Policymakers and researchers have underestimated the effect that changes in land management and people’s diets would have on limiting greenhouse gas emissions and countering the effects of climate change, according to a study led by Princeton University.
The researchers report in the journal Nature Dec. 13 that the inefficient use of land for agriculture and even alternative-fuel production greatly increases greenhouse gas emissions.

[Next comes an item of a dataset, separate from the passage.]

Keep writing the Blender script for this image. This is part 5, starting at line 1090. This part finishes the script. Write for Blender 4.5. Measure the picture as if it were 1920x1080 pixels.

They provide a “carbon benefits index” for calculating whether efforts to combat climate change are helped or hurt by switching agricultural production from corn to soybeans to tropical fruits, or from cropland to grazing land or bioenergy, or back to forest.
“We have to take the implications of policies for land use even more seriously than people have been doing,” said first author Tim Searchinger, a research scholar in Princeton’s Woodrow Wilson School of Public and International Affairs and a lecturer in the Princeton Environmental Institute (PEI). Searchinger worked with co-authors Stefan Wirsenius of Chalmers University in Sweden, Tim Beringer of the Humboldt Institute at Berlin, and Patrice Dumas of the French Agricultural Research Centre for International Development (CIRAD).
“The fundamental problem is that policymakers and researchers have not truly confronted the fact that global land area is limited,” Searchinger said. “Using any hectare (2.47 acres) for one purpose comes at the cost of not using it for another, and these opportunity costs have not been truly accounted for. The need is to make more efficient uses of land for all purposes.”
Because the need for food and carbon storage are projected to greatly increase in the next 50 years, the researchers wanted to examine the changes in land use or consumption that would contribute to mitigating climate change by achieving both ends efficiently.
Factoring in land costs fully, the researchers found that diets in wealthy nations have far higher greenhouse gas consequences than typically calculated. They reported that the average European diet produces as much greenhouse gases per year — 9 gigatons, or 9 billion metric tons — as is normally calculated for their consumption of everything else combined, including energy. The researchers found that shifting from a diet based on meat such as beef, lamb and dairy to other foods would reduce these emissions by 70 percent.
At the same time, the climate could benefit from changes in how food is produced. The researchers found that more careful management of grazing on one hectare of land in Brazil just from poor to medium-level quality would increase the world’s capacity to store carbon to the same extent as planting one hectare of forest in Europe or the United States.
Even land-intensive steps to reduce carbon dioxide emissions such as growing crops for alternative fuels can be ultimately counterproductive, the researchers reported. Consuming ethanol or biodiesel contributes two to three times the greenhouse gas emissions of gasoline or diesel over a 30-plus-year period. On the other hand, vehicles that run on solar-sourced electricity — even using the inefficient batteries currently available — produce 12 percent of the greenhouse gases that result from the average use of gasoline and diesel.
Calculating the efficient use of land can be difficult because different uses lead to different outputs, Searchinger said. “When land shifts from producing corn to growing soybeans or kumquats, or is converted to forest or pasture or growing crops for bioenergy, does that increase or decrease land use efficiency? How much corn is worth how much kumquats and how much forest,” he asked.
The index the researchers developed answers these questions by estimating the level of greenhouse gases the world emits on average to produce each type of food. They include the carbon that would have been stored in forests and savannas converted to agricultural land; that unabsorbed carbon accounts for 20-25 percent of the greenhouse gases in the atmosphere, the researchers reported.
Just as the economic value of different products such as a coat and a taxi ride can be compared based on the costs of producing them, the study reasons that the “climate value” of a kilogram of corn or vegetables can be based on the carbon lost to make them. Policymakers, farmers or private companies can use that value to determine whether shifting from producing one food to another — or transitioning to bioenergy or forest restoration — generates more “carbon benefits” and therefore helps or harms efforts to solve climate change.
“It is important to increase both the efficiency of production on land and the efficiency of what we consume, but it’s equally important that policymakers separate their efforts to influence each,” Searchinger said.
“For example, beef is very climate-inefficient and people can help the planet by eating less of it, but so long as people demand beef, farmers can help the planet by grazing beef more efficiently,” he said. “Just discouraging a farmer from producing beef would hurt the climate because some less efficient farmer would likely produce the beef anyway.”